Os ataques a Benevides e Comparato não são por acaso. Comparato, por exemplo, vem sendo nas últimas décadas um dos principais jurista na luta pelas reparações dos crimes da ditadura e pela punição dos torturadores. Um dos processos de que é autor conseguiu uma primeira vitória, quando responsabilizou-se Carlos Alberto Brilhante Ustra pelas 47 mortes ocorridas em decorrência das ações do DOI-CODI de São Paulo na época que comandava o órgão, no início dos anos 1970.

Por outro lado, a Folha critica o governo liderado por Fidel Castro igualando-o à ditadura brasileira. Uma comparação destas certamente não deixaria contentes os ditos “revolucionários” de 1964. Ora, uma das motivações dos golpistas era justamente o medo à revolução que vinha transformando a situação económica, política e social em Cuba. O temido “fantasma do comunismo” havia entrado na América Latina por meio da ilha caribenha e era preciso evitar que chegasse ao Brasil.

Em nome da luta contra a “a acelerada marcha do país para a anarquia” , a Folha apoiou a derrubada de João Goulart e os governos que se seguiram ao golpe. Esse jornal, tentando hoje esconder sua simpatia pela “ditabranda” brasileira, minimiza as atrocidades cometidas pela repressão brasileira e ataca a “ditadura” cubana, pois essa, mesmo com avanços e reveses, atacou frontalmente a burguesia e o imperialismo. No Brasil, o objetivo da ditadura foi massacrar o movimento de massas que vinha se mobilizando. Não apoiamos o regime cubano, quando este massacra revolucionários que lutam contra a política da burocracia que domina o Estado. Mas defendemos as conquistas que ainda resta da revolução cubana, diante dos ataques reacionários da burguesia e da imprensa tanto brasileira quanto dos demais países.

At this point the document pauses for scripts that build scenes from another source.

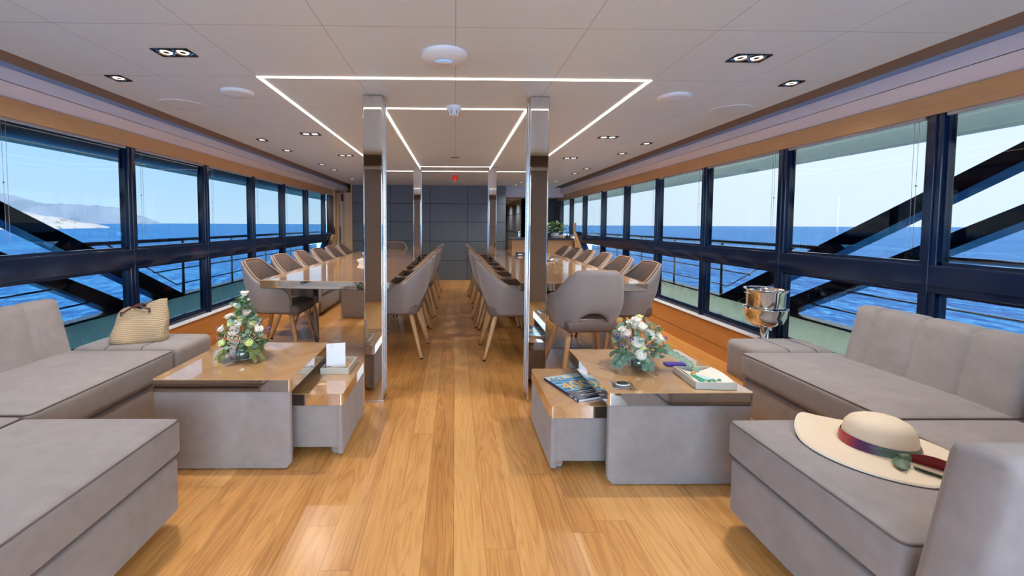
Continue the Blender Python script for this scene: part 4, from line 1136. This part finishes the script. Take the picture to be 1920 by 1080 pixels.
# ------------------------------------------------------------------ champagne bucket on stand
X_, Y_ = 2.165, 2.845
st = thing('bucket_stand', 'polished steel pole stand by the windows holding the wine bucket', 'stand', (X_,Y_,0))
b = MB(); b.lathe([(.001,.0),(.10,.0),(.10,.008),(.03,.02),(.001,.02)], (X_,Y_,0), 32); b.build('base', 'steel', st)
b = MB(); b.tube([(X_,Y_,.015),(X_,Y_,.47)], .024, 20); b.build('pole', 'steel', st)
b = MB(); b.lathe([(.024,.455),(.075,.462),(.108,.49),(.122,.53),(.127,.578),(.133,.582),(.133,.586),(.124,.586),(.116,.53),(.10,.496),(.06,.47),(.024,.468)], (X_,Y_,0), 48); b.build('cup_holder', 'steel', st)
bk = thing('wine_bucket', 'polished steel champagne bucket with a rolled rim near the windows', 'bucket', (X_,Y_,.475))
b = MB(); b.lathe([(.001,.477),(.085,.477),(.103,.50),(.111,.56),(.115,.70),(.120,.705),(.132,.712),(.132,.717),(.118,.714),(.110,.70),(.106,.56),(.098,.505),(.08,.484),(.001,.484)], (X_,Y_,0), 48); b.build('bowl', 'steel', bk)
b = MB()
for s_ in (-1,1): b.tube([(X_+s_*.114,Y_-.02,.685),(X_+s_*.138,Y_-.018,.69),(X_+s_*.142,Y_,.69),(X_+s_*.138,Y_+.018,.69),(X_+s_*.114,Y_+.02,.685)], .004, 8)
b.build('ring_handle', 'steel', bk)

# ------------------------------------------------------------------ things on the dining tables and bar
t = thing('serving_dish', 'white rectangular dish of snacks on the island-side dining table', 'dish', (-1.0,4.70,TZ))
b = MB(); vs = []
for z_, w, d in ((0,.07,.045),(.045,.095,.06),(.045,.088,.053),(.006,.064,.04)):
    vs += [(-1.0-w,4.7-d,TZ+z_),(-1.0+w,4.7-d,TZ+z_),(-1.0+w,4.7+d,TZ+z_),(-1.0-w,4.7+d,TZ+z_)]
fs = [(3,2,1,0)]+[(i*4+j, i*4+(j+1)%4, (i+1)*4+(j+1)%4, (i+1)*4+j) for i in range(3) for j in range(4)]+[(12,13,14,15)]
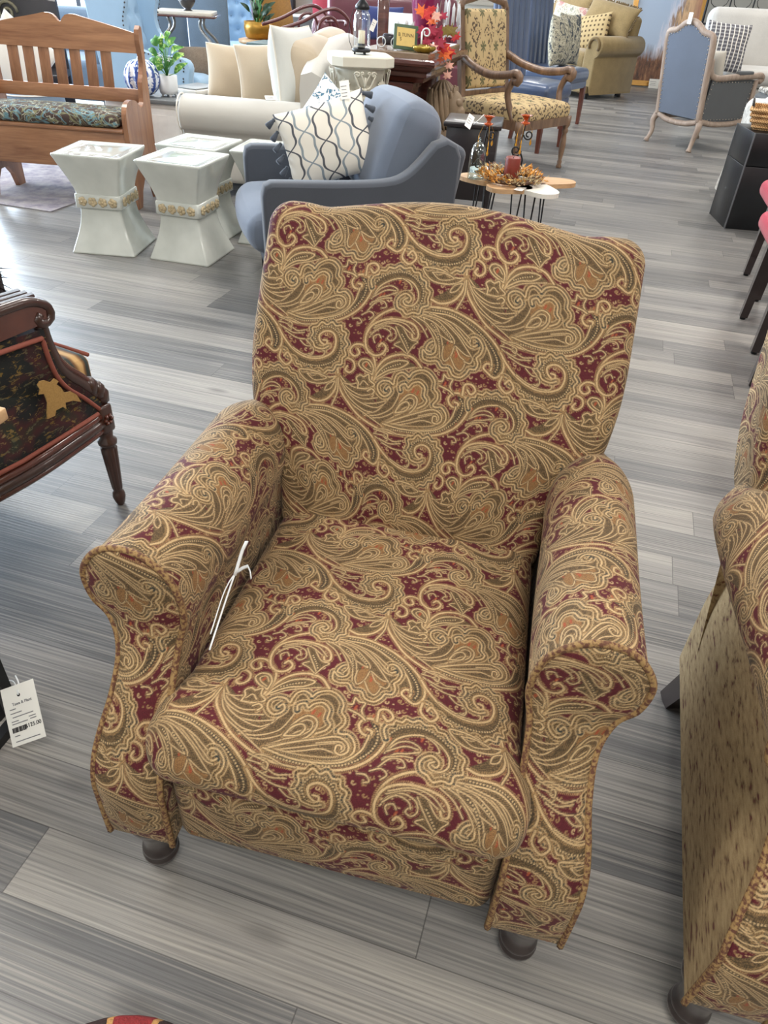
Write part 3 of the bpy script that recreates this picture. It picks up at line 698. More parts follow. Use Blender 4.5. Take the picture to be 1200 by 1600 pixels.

Luta pelo direito à memória, à história e aos arquivos

Os ataques da Folha de São Paulo a Comparato e Benevides não são apenas um desaforo a supostos apoiadores do governo de Fidel Castro. O jornal está atacando tanto o direito à memória e à verdade como as pequenas, embora importantes, vitórias conquistadas ao longo das últimas décadas, sobretudo por meio do ativismo de familiares e ex-presos políticos. Nesse momento, como o fizeram milhares de pessoas que assinaram o manifesto contra a Folha de São Paulo ou que se concentraram no ato na sede do jornal, faz-se necessário, diante dos ataques dos editores do jornal, defender Comparato e qualquer outro ativista dos direitos humanos que venha a ser atacado. Mais do que nunca, faz-se necessário continuar e ampliar a luta pela punição dos torturadores e pela imediata abertura dos arquivos da ditadura.